Friday, August 1, 2008

Magnificent Mabel: review of The Extra Girl


To continue the discussion of brilliant woman comedians/comic actresses (see below), I thought I should move back a bit from the Seventies. Actually quite a bit — let’s talk about the Twenties and the absolutely adorable comic pioneer Mabel Normand.

I do this on the occasion of the Kino release of one of her best features, The Extra Girl (1923). There is an excellent biography (Mabel by Betty Harper Fussell) and a really good tribute site that outlines her place in movie history, so I’ll just emphasize that she was a crucial part of Mack Sennett’s Keystone studio, directed some of her own movies (making her the first comedienne to do so, predating Mae West’s screenwriting by two decades), and had a completely winning presence on camera.
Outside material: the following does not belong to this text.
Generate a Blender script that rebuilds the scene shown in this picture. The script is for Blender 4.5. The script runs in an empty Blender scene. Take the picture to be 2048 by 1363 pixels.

She was an attractive woman who most likely could have “gone straight” at any time in her short career (1910-27) but wisely followed the example of her Keystone partner Charlie Chaplin, and continued to make comedies with strategically-placed bursts of pathos.

The plot of The Extra Girl offers just such melodramatic moments: Mabel is a small town girl who dreams of movie stardom, but is being forced by her parents to marry a drip. Through characteristically goofy circumstances, she wins a contest and winds up working in a Hollywood studio in the wardrobe dept (no matter the title — she never works as an extra), and is later “discovered.”

These days silent comedy is seen as a very rarified taste, fit for only two hours on TCM every few Sunday nights. I believe that there is something incredibly pure about silent comedy, and some of the purest silent comedies came from Mack Sennett and Keystone. Mack was the master of shooting on the spur of the moment and the early Keystones are an absolute joy (and remarkable slices of L.A. county history) for this very reason.

The bios of Sennett stress his complicated love for Mabel (and hers for him); it’s also noted that he financially undervalued his stars, and kept having them plucked from under his nose. In The Extra Girl he provides an excellent showcase for Mabel’s talents, preparing her for later features like Mickey and The Nickel Hopper, both of which deserve legal releases on DVD (especially the last-mentioned).

Mabel was a subtle comic actress who could camp it up when the scene required, as at the end of the Keystone short included as a bonus on this disc, The Gusher (1913). She also presents an array of “smaller” gestures to match the situation. In The Extra Girl the most famous sequence finds her dragging around a lion that she believes is a dog in a lion suit. The situation is ridiculous, but she keeps the deadpan for the duration and carries it off beautifully (she is actually together with the lion in just about two shots; the sequence is carefully edited so she wasn’t in too much danger).

Kino has been doing exemplary work in issuing silent cinema for many years now. The company’s supreme achievements have been the Art of Buster Keaton collection and their release of German Expressionist classics. Their “Slapstick Symposium” series of releases are proving to be as fascinating and indispensable as their “Slapstick Encyclopedia” releases were on VHS (that set is now available on DVD through Image). Separate “Symposium” releases are each devoted to the work of a silent comedian (Lloyd, Langdon, the underrated Charley Chase, solo Laurel, solo Hardy), and The Extra Girl now breaks the gender line and shows off to good advantage the funniest (and one of the cutest) ladies in the silent era.